__EXERCISE__:
Set down the full listing exactly as given. Any pictures are to be left out.

______

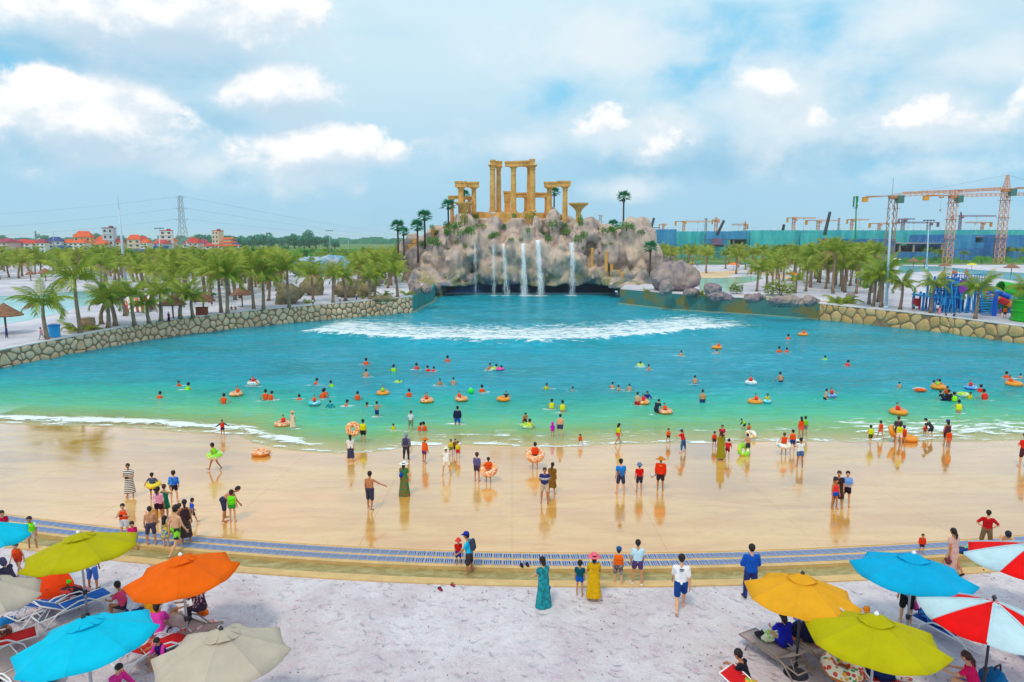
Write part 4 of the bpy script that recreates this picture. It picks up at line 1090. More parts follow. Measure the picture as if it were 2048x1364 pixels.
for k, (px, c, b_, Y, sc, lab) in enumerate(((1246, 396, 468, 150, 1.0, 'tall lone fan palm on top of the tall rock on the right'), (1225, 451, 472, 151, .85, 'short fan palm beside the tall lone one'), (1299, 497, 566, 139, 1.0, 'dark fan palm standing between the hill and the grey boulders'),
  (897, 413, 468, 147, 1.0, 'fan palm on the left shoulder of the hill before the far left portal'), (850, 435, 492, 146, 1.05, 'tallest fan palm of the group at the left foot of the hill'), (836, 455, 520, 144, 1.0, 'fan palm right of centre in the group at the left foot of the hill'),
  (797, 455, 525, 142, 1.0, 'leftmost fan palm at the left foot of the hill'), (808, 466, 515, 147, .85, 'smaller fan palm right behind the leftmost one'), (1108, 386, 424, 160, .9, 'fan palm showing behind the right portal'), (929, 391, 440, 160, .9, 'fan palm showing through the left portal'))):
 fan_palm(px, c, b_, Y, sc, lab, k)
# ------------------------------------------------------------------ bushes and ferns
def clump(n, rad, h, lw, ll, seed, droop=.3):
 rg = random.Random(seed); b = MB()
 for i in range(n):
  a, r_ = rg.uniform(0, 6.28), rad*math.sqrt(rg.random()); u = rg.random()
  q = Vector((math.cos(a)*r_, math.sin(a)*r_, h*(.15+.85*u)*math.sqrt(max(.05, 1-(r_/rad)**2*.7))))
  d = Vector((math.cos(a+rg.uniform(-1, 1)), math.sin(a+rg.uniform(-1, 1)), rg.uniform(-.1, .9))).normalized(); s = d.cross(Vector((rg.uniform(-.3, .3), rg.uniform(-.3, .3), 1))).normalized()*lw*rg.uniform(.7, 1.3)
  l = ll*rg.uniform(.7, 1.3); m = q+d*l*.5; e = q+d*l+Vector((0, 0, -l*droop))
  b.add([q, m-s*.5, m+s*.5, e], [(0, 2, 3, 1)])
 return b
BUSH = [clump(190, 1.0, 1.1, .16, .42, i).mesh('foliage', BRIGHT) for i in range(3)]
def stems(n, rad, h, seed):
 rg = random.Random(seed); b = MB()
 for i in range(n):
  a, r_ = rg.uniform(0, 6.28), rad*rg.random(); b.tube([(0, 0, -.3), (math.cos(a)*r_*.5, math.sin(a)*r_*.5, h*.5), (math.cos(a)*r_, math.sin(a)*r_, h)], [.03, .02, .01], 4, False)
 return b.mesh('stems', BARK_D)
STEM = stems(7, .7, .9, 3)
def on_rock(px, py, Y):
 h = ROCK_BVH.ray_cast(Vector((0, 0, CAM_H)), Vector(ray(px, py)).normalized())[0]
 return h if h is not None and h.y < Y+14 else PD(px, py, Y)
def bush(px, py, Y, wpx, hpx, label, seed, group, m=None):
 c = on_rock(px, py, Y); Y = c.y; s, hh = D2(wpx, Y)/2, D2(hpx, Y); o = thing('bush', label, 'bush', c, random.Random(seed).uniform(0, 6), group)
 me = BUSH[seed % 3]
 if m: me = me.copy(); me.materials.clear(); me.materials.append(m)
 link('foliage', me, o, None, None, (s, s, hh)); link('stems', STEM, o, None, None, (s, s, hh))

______

__ANSWER TO THIS EXERCISE__:
Write part 4 of the bpy script that recreates this picture. It picks up at line 1090. More parts follow. Measure the picture as if it were 2048x1364 pixels.
for k, (px, c, b_, Y, sc, lab) in enumerate(((1246, 396, 468, 150, 1.0, 'tall lone fan palm on top of the tall rock on the right'), (1225, 451, 472, 151, .85, 'short fan palm beside the tall lone one'), (1299, 497, 566, 139, 1.0, 'dark fan palm standing between the hill and the grey boulders'),
  (897, 413, 468, 147, 1.0, 'fan palm on the left shoulder of the hill before the far left portal'), (850, 435, 492, 146, 1.05, 'tallest fan palm of the group at the left foot of the hill'), (836, 455, 520, 144, 1.0, 'fan palm right of centre in the group at the left foot of the hill'),
  (797, 455, 525, 142, 1.0, 'leftmost fan palm at the left foot of the hill'), (808, 466, 515, 147, .85, 'smaller fan palm right behind the leftmost one'), (1108, 386, 424, 160, .9, 'fan palm showing behind the right portal'), (929, 391, 440, 160, .9, 'fan palm showing through the left portal'))):
 fan_palm(px, c, b_, Y, sc, lab, k)
# ------------------------------------------------------------------ bushes and ferns
def clump(n, rad, h, lw, ll, seed, droop=.3):
 rg = random.Random(seed); b = MB()
 for i in range(n):
  a, r_ = rg.uniform(0, 6.28), rad*math.sqrt(rg.random()); u = rg.random()
  q = Vector((math.cos(a)*r_, math.sin(a)*r_, h*(.15+.85*u)*math.sqrt(max(.05, 1-(r_/rad)**2*.7))))
  d = Vector((math.cos(a+rg.uniform(-1, 1)), math.sin(a+rg.uniform(-1, 1)), rg.uniform(-.1, .9))).normalized(); s = d.cross(Vector((rg.uniform(-.3, .3), rg.uniform(-.3, .3), 1))).normalized()*lw*rg.uniform(.7, 1.3)
  l = ll*rg.uniform(.7, 1.3); m = q+d*l*.5; e = q+d*l+Vector((0, 0, -l*droop))
  b.add([q, m-s*.5, m+s*.5, e], [(0, 2, 3, 1)])
 return b
BUSH = [clump(190, 1.0, 1.1, .16, .42, i).mesh('foliage', BRIGHT) for i in range(3)]
def stems(n, rad, h, seed):
 rg = random.Random(seed); b = MB()
 for i in range(n):
  a, r_ = rg.uniform(0, 6.28), rad*rg.random(); b.tube([(0, 0, -.3), (math.cos(a)*r_*.5, math.sin(a)*r_*.5, h*.5), (math.cos(a)*r_, math.sin(a)*r_, h)], [.03, .02, .01], 4, False)
 return b.mesh('stems', BARK_D)
STEM = stems(7, .7, .9, 3)
def on_rock(px, py, Y):
 h = ROCK_BVH.ray_cast(Vector((0, 0, CAM_H)), Vector(ray(px, py)).normalized())[0]
 return h if h is not None and h.y < Y+14 else PD(px, py, Y)
def bush(px, py, Y, wpx, hpx, label, seed, group, m=None):
 c = on_rock(px, py, Y); Y = c.y; s, hh = D2(wpx, Y)/2, D2(hpx, Y); o = thing('bush', label, 'bush', c, random.Random(seed).uniform(0, 6), group)
 me = BUSH[seed % 3]
 if m: me = me.copy(); me.materials.clear(); me.materials.append(m)
 link('foliage', me, o, None, None, (s, s, hh)); link('stems', STEM, o, None, None, (s, s, hh))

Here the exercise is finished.